─── Record extracts

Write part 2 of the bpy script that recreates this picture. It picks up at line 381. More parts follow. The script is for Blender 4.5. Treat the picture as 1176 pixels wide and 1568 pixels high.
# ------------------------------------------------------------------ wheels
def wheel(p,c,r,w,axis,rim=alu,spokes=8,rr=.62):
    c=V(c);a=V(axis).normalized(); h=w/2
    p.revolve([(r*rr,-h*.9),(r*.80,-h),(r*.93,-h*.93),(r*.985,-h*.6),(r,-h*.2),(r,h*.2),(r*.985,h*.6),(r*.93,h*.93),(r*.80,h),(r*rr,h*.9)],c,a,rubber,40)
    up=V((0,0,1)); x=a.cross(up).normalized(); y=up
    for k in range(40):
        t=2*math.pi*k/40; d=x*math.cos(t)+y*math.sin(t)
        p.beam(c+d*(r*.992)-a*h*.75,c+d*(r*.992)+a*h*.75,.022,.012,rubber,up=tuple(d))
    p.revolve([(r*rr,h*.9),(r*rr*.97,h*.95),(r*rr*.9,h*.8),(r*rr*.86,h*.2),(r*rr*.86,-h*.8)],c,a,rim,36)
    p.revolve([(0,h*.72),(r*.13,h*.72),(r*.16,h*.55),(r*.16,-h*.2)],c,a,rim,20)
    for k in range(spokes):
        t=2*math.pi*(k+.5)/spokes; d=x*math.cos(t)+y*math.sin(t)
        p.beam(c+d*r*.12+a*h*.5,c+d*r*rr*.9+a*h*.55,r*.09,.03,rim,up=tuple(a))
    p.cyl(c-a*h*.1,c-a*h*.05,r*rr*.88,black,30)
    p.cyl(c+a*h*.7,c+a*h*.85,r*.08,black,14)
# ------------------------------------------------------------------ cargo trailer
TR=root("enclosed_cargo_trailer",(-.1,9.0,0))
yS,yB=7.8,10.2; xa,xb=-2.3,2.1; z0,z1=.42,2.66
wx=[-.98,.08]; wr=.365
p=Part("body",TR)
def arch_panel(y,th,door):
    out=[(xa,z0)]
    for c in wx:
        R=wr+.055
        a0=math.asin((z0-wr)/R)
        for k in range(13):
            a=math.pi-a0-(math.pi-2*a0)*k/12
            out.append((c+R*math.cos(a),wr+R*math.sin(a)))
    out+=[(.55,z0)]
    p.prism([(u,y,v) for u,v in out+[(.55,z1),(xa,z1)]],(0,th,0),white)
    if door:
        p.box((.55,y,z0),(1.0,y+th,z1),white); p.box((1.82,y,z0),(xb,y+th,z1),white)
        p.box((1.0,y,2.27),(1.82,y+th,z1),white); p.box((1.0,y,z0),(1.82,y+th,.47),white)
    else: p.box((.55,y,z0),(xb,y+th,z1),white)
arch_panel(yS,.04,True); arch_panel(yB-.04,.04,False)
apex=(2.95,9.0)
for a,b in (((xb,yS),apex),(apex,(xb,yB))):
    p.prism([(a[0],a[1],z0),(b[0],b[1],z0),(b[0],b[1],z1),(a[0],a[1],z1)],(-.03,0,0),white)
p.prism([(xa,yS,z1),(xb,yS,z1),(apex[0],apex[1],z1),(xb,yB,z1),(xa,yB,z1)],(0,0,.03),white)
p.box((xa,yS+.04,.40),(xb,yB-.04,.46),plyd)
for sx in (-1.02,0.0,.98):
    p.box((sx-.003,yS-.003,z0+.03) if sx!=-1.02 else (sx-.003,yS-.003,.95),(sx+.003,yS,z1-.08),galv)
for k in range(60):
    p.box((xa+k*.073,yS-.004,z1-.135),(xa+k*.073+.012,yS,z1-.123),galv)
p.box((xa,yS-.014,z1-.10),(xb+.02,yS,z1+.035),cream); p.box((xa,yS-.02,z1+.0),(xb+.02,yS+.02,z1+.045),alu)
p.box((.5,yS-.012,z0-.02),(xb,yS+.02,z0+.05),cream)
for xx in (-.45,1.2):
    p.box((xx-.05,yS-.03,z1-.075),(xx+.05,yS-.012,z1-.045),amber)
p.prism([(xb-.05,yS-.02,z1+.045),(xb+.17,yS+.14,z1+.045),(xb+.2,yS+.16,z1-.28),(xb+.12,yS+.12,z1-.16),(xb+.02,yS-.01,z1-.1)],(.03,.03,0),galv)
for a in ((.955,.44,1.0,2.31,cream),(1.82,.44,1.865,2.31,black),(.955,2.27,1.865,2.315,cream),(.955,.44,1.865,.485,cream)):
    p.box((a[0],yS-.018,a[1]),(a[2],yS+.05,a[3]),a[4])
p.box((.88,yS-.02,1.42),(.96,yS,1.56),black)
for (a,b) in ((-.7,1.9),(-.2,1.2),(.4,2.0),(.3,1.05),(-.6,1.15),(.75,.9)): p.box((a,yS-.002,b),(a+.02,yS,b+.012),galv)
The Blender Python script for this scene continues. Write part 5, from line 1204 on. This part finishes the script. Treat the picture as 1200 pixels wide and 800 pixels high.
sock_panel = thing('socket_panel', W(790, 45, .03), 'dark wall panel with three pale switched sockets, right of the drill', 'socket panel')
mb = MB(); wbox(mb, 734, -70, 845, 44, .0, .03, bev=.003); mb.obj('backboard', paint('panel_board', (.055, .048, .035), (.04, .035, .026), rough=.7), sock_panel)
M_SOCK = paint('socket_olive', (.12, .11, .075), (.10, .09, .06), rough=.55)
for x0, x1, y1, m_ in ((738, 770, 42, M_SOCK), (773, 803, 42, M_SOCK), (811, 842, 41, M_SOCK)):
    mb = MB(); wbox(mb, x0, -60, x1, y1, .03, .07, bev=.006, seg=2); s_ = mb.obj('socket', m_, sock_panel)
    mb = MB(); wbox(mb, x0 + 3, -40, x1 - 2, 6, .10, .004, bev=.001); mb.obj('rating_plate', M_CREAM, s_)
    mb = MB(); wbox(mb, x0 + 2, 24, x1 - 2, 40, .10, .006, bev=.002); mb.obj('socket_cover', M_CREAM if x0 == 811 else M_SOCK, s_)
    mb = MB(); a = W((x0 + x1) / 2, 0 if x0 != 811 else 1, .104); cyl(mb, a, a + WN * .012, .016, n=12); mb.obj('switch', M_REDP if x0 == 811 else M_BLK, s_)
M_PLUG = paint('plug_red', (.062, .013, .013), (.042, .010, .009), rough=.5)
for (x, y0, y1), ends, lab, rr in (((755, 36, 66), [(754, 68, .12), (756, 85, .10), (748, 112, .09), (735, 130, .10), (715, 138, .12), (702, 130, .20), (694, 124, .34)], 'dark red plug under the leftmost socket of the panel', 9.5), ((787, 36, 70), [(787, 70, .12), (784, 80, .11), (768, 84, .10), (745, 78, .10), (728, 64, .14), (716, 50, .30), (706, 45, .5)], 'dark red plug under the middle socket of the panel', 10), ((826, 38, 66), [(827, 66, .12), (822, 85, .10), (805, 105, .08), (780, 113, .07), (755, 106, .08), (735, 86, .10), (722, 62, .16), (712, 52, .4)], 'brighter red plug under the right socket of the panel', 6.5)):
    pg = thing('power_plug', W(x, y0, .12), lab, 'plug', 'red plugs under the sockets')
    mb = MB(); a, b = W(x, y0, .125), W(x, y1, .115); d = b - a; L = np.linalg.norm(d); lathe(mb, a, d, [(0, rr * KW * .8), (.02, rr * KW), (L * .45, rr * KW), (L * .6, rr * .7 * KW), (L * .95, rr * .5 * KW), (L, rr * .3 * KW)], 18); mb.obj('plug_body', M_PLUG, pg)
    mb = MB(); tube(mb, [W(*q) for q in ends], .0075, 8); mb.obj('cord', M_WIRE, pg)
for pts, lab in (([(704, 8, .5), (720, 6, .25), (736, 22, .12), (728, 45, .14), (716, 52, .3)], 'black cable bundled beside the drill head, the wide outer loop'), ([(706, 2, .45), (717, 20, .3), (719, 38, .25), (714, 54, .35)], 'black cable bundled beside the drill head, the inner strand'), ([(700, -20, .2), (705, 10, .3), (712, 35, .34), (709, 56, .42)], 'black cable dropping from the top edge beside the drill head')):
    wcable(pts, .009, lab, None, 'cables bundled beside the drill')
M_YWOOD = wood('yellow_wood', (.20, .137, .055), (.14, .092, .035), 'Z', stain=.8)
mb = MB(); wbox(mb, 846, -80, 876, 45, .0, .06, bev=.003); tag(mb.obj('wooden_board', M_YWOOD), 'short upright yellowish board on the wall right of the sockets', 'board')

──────

## What is required
Quote the listing above, but only from the line that shows "p.box((xa,yS+.04,.40),(xb,yB-.04,.46),plyd)" through the line that shows "for (a,b) in".

## Worked solution
p.box((xa,yS+.04,.40),(xb,yB-.04,.46),plyd)
for sx in (-1.02,0.0,.98):
    p.box((sx-.003,yS-.003,z0+.03) if sx!=-1.02 else (sx-.003,yS-.003,.95),(sx+.003,yS,z1-.08),galv)
for k in range(60):
    p.box((xa+k*.073,yS-.004,z1-.135),(xa+k*.073+.012,yS,z1-.123),galv)
p.box((xa,yS-.014,z1-.10),(xb+.02,yS,z1+.035),cream); p.box((xa,yS-.02,z1+.0),(xb+.02,yS+.02,z1+.045),alu)
p.box((.5,yS-.012,z0-.02),(xb,yS+.02,z0+.05),cream)
for xx in (-.45,1.2):
    p.box((xx-.05,yS-.03,z1-.075),(xx+.05,yS-.012,z1-.045),amber)
p.prism([(xb-.05,yS-.02,z1+.045),(xb+.17,yS+.14,z1+.045),(xb+.2,yS+.16,z1-.28),(xb+.12,yS+.12,z1-.16),(xb+.02,yS-.01,z1-.1)],(.03,.03,0),galv)
for a in ((.955,.44,1.0,2.31,cream),(1.82,.44,1.865,2.31,black),(.955,2.27,1.865,2.315,cream),(.955,.44,1.865,.485,cream)):
    p.box((a[0],yS-.018,a[1]),(a[2],yS+.05,a[3]),a[4])
p.box((.88,yS-.02,1.42),(.96,yS,1.56),black)
for (a,b) in ((-.7,1.9),(-.2,1.2),(.4,2.0),(.3,1.05),(-.6,1.15),(.75,.9)): p.box((a,yS-.002,b),(a+.02,yS,b+.012),galv)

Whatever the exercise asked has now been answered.